Aquel hombre se esforzó con señas y sonidos para decir que no entendía por qué tantas personas la esperaron a ella durante varias horas si nada de eso era lo realmente importante. ¿Qué es entonces?, pregunté. Con la mano abierta se tocó el lado izquierdo del pecho y señaló su cabeza. Cerró los ojos para ponerle énfasis a la frase.
Aunque a ratos me gusta el centro comercial y reconozco que da trabajo a muchas personas, después de varios meses de vivir tan cerca de él y conocer más sobre su funcionamiento, me cuesta entender por qué en nuestras ciudades son parte central de la vida de tantos y por qué el deseo de muchos es construir más de ellos en los pocos terrenos sin edificios que quedan. ¿Realmente necesitamos más lugares de estos en Colombia?

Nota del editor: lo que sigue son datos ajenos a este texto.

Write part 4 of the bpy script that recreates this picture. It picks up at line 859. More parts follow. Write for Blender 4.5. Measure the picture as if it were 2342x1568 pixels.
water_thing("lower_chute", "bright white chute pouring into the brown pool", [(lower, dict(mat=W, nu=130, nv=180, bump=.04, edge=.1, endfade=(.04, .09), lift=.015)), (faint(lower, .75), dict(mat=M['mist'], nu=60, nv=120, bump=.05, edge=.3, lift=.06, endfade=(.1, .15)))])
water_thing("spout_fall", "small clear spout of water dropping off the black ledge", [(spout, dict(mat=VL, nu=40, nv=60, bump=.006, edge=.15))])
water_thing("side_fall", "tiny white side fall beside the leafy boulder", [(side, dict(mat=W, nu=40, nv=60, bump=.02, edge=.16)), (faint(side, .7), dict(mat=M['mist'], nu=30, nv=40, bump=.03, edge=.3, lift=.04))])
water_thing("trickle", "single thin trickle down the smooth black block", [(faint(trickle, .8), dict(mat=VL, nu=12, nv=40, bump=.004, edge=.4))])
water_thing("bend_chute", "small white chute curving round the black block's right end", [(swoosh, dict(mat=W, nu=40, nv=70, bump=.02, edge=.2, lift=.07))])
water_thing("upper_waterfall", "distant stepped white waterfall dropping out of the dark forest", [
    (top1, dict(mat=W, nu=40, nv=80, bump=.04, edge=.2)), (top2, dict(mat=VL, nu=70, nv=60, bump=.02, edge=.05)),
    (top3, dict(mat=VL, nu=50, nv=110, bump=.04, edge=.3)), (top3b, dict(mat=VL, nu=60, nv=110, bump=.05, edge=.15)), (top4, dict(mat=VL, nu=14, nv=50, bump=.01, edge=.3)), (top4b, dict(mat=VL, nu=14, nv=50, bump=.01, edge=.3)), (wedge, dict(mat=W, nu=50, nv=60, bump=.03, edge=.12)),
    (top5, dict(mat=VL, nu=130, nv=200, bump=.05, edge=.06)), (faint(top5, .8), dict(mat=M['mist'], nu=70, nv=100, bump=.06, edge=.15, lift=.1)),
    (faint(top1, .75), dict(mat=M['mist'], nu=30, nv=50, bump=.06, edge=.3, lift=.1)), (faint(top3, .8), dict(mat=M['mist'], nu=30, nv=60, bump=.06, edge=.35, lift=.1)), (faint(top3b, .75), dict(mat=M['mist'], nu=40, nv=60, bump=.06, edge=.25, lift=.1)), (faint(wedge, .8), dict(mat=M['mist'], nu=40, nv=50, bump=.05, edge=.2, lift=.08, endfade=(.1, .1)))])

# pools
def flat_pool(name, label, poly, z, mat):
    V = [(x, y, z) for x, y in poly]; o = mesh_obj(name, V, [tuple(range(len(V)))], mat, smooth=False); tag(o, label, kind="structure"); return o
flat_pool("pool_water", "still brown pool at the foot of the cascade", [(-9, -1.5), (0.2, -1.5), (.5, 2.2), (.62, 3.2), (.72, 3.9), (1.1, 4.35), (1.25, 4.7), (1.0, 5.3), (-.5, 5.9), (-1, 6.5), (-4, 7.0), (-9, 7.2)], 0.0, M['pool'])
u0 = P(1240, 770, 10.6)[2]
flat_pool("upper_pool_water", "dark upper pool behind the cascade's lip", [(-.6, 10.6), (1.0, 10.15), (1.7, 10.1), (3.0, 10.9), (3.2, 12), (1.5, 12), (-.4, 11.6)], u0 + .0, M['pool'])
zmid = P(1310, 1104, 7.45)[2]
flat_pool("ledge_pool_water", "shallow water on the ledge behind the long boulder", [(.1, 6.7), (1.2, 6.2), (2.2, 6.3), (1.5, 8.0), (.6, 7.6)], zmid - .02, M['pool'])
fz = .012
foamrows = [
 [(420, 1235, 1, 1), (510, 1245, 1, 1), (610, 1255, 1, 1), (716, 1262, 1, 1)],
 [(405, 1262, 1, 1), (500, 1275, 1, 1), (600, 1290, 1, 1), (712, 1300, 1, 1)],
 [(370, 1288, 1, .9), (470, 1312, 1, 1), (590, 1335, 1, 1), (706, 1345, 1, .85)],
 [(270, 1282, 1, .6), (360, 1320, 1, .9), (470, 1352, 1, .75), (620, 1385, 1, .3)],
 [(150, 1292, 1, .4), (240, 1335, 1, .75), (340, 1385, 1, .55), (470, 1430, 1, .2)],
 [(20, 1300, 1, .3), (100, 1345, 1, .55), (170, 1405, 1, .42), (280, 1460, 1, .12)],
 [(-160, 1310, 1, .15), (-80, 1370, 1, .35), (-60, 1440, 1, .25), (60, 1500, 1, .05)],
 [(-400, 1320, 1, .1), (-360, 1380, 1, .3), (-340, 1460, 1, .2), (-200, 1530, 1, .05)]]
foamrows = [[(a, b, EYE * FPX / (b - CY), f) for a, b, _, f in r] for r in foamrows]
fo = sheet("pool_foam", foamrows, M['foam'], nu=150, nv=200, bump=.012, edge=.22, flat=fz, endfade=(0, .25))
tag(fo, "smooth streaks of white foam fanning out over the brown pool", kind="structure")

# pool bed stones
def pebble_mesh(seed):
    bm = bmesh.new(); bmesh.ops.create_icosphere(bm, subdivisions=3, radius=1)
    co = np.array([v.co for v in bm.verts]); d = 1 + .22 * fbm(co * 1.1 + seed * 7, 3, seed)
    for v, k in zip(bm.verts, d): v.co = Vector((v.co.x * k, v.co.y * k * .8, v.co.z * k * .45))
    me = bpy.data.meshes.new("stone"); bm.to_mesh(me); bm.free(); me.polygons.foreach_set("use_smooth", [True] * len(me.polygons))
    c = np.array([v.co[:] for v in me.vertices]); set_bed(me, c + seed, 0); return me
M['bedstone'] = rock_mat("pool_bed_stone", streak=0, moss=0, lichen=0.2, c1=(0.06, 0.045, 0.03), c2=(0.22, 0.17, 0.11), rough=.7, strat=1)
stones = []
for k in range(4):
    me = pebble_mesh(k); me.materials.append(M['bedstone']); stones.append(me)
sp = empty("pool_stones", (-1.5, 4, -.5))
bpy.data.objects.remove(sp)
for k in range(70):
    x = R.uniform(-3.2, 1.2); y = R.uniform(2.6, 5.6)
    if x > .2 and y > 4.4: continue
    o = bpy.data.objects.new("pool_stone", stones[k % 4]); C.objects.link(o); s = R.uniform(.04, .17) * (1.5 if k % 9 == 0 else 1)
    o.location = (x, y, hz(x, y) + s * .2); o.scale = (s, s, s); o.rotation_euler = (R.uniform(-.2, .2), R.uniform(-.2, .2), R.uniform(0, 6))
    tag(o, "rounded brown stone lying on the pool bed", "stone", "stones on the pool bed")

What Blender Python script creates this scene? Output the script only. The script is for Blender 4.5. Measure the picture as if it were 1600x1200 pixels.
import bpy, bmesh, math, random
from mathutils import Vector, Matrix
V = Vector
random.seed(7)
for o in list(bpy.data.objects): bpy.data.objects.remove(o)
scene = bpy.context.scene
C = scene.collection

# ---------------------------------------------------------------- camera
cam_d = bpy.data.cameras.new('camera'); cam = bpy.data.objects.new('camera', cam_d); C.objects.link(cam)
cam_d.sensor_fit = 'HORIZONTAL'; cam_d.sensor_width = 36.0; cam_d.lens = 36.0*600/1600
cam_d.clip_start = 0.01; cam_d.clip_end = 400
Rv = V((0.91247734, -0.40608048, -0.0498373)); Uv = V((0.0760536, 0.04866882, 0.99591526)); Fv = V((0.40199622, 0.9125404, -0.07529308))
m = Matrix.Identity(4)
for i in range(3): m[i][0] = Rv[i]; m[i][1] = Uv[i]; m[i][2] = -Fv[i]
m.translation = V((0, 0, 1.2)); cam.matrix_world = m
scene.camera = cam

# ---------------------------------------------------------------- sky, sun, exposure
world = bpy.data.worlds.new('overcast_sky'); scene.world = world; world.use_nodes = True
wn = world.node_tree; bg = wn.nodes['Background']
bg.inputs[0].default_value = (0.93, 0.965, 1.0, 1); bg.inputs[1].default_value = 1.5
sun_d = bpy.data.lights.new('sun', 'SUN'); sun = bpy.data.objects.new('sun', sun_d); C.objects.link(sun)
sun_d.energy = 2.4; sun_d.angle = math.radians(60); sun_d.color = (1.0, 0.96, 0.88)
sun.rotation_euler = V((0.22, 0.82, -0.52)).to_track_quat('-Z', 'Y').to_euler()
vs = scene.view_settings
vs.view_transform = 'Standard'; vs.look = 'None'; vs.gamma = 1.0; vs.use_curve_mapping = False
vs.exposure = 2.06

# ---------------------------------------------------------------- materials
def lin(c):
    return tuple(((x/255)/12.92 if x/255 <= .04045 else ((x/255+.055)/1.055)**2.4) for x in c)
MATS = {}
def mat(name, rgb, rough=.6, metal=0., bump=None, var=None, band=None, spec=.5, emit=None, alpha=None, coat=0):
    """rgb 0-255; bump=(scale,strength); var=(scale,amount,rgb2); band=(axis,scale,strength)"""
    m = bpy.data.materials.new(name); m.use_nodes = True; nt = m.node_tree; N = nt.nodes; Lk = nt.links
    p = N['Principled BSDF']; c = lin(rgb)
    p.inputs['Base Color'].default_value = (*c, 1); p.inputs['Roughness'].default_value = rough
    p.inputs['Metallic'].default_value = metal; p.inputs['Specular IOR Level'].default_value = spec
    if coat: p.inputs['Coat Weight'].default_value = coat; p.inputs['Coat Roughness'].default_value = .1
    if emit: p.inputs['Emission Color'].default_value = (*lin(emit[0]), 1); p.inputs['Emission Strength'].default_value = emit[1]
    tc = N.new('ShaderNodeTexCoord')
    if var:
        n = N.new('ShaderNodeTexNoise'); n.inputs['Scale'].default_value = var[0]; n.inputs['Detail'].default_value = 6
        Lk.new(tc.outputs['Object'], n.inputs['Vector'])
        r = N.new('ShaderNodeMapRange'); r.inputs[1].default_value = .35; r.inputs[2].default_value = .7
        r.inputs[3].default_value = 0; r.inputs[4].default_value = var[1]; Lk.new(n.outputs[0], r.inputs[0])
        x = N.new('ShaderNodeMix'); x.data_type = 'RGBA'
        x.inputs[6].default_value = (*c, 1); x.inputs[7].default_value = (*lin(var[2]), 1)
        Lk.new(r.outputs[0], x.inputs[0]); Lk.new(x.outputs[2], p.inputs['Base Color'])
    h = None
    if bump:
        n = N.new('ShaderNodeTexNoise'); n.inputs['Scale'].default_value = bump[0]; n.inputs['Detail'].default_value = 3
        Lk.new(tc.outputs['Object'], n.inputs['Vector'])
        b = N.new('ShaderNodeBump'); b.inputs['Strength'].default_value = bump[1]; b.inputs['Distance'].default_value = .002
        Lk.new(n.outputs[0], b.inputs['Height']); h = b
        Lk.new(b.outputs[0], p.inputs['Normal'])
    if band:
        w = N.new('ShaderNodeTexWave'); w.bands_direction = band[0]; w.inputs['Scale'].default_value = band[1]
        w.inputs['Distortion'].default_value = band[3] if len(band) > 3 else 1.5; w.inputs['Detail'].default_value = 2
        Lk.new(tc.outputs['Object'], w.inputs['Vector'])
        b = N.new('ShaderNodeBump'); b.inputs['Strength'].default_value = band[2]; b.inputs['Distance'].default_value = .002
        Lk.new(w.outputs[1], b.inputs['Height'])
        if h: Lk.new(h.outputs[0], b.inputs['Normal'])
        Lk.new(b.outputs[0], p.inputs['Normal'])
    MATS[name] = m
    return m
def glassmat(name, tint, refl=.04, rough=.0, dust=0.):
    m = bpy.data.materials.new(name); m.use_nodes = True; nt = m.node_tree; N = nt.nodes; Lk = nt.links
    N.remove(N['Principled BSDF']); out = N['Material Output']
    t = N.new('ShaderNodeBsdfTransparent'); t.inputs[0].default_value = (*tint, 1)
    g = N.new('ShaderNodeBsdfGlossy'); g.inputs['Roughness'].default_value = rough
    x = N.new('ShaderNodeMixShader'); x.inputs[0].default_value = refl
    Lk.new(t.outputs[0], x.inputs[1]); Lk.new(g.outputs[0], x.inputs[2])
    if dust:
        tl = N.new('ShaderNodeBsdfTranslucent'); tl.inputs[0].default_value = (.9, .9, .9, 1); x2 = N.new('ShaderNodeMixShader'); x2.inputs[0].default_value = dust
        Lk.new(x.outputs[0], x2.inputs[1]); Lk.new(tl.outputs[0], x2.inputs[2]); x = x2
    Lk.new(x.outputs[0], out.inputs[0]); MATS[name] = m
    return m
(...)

De acuerdo con un informe publicado en El Tiempo, a 2018, se inaugurará un centro comercial en el país cada 20 días.
A veces pienso que además del dinero que mueven estos lugares, su existencia y acogida se debe a la soledad creciente de nuestros tiempos, que busca curarse con la ilusión de compañía que da caminar por grandes pasillos junto a desconocidos. Tal vez para algunos llevar objetos nuevos a la casa y caminar sin rumbo entre almacenes es un antídoto pasajero para su insatisfacción perpetua. Como aquella mujer que durante el fin de semana de Black Friday entró con las manos llenas de bolsas al banco y con una cara de desasosiego le confesó al vigilante el tedio que sentía después de dar vueltas y no saber qué más hacer o qué comprar.